- What you have to do -
Please copy the lines below exactly, from the first one through the line showing "SC.camera = co".

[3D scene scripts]
>> Start

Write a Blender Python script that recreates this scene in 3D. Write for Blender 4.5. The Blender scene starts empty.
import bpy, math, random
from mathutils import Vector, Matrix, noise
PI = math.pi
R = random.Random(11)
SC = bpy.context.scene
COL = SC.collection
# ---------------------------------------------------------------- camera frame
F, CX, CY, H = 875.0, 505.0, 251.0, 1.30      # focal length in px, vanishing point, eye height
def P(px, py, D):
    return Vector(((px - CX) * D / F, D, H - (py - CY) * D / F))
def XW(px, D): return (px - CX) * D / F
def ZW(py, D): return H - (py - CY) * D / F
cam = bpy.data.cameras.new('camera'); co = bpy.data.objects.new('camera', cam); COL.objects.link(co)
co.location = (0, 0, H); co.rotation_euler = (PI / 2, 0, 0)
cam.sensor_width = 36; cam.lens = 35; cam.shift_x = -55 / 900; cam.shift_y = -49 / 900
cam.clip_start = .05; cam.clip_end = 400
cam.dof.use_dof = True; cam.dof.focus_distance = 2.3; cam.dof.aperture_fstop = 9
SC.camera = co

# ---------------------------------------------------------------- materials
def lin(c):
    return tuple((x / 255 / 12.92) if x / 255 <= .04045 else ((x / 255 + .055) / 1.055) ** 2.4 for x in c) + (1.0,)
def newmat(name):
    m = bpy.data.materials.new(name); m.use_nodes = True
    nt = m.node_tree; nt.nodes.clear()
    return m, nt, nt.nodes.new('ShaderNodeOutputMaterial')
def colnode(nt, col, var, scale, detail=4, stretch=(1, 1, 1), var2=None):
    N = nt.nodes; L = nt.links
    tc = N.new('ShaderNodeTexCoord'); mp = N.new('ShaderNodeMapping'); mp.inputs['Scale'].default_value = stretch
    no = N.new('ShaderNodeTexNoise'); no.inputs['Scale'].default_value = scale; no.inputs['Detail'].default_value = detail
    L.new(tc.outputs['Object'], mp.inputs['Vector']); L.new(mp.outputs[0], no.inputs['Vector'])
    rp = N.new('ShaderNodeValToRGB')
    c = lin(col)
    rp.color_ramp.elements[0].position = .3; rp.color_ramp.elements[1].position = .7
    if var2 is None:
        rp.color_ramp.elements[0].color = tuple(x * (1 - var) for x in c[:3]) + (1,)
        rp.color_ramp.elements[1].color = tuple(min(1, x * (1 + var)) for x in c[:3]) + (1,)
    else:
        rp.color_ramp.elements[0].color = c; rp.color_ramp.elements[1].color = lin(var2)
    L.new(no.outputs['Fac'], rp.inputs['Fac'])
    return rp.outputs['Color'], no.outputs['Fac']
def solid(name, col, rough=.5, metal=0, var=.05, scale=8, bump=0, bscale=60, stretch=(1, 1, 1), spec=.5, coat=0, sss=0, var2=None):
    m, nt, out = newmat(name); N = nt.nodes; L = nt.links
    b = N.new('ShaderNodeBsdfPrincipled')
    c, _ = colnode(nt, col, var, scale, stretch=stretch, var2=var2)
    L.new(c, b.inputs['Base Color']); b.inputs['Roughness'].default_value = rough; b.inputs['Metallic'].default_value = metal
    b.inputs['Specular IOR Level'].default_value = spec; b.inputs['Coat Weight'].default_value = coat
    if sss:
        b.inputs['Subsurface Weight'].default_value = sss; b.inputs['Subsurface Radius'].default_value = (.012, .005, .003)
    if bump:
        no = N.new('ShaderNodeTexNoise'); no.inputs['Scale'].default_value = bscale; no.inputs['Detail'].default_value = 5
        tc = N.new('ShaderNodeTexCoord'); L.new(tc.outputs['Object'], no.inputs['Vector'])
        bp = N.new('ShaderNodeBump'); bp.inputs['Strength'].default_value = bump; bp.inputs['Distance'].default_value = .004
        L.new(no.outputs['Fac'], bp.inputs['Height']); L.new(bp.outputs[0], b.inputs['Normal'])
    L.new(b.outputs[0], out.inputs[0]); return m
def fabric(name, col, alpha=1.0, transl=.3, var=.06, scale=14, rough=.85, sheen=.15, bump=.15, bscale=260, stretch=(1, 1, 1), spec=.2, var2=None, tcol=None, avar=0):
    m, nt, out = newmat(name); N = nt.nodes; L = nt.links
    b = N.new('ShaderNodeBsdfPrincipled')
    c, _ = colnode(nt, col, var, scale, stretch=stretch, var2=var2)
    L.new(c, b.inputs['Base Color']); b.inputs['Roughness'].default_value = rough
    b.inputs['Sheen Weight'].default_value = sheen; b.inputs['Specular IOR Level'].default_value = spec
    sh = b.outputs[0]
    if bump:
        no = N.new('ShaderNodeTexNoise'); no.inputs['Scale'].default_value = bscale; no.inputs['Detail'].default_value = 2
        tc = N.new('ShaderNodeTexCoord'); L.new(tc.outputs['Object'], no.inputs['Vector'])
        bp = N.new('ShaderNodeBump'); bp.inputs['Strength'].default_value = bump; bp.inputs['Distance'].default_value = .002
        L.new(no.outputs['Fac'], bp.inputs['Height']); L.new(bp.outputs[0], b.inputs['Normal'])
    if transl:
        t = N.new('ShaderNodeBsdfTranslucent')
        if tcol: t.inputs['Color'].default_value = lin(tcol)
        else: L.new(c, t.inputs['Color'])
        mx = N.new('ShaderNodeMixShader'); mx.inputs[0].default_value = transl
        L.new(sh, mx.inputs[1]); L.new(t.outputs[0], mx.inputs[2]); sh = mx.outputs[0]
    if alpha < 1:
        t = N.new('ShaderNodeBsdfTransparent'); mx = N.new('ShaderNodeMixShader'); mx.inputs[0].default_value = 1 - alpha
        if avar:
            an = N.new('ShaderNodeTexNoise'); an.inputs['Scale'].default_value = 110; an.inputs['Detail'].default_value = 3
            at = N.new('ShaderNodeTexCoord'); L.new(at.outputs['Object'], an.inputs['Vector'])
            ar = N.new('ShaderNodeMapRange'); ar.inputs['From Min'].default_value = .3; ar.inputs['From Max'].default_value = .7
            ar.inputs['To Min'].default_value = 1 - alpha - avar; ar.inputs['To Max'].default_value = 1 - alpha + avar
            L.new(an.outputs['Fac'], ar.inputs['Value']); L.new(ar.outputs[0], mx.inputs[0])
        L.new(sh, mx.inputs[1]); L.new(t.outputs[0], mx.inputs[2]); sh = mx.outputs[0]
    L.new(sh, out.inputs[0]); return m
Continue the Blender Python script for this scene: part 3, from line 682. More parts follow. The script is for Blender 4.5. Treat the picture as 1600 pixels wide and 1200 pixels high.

>> End

- The solution -
Write a Blender Python script that recreates this scene in 3D. Write for Blender 4.5. The Blender scene starts empty.
import bpy, math, random
from mathutils import Vector, Matrix, noise
PI = math.pi
R = random.Random(11)
SC = bpy.context.scene
COL = SC.collection
# ---------------------------------------------------------------- camera frame
F, CX, CY, H = 875.0, 505.0, 251.0, 1.30      # focal length in px, vanishing point, eye height
def P(px, py, D):
    return Vector(((px - CX) * D / F, D, H - (py - CY) * D / F))
def XW(px, D): return (px - CX) * D / F
def ZW(py, D): return H - (py - CY) * D / F
cam = bpy.data.cameras.new('camera'); co = bpy.data.objects.new('camera', cam); COL.objects.link(co)
co.location = (0, 0, H); co.rotation_euler = (PI / 2, 0, 0)
cam.sensor_width = 36; cam.lens = 35; cam.shift_x = -55 / 900; cam.shift_y = -49 / 900
cam.clip_start = .05; cam.clip_end = 400
cam.dof.use_dof = True; cam.dof.focus_distance = 2.3; cam.dof.aperture_fstop = 9
SC.camera = co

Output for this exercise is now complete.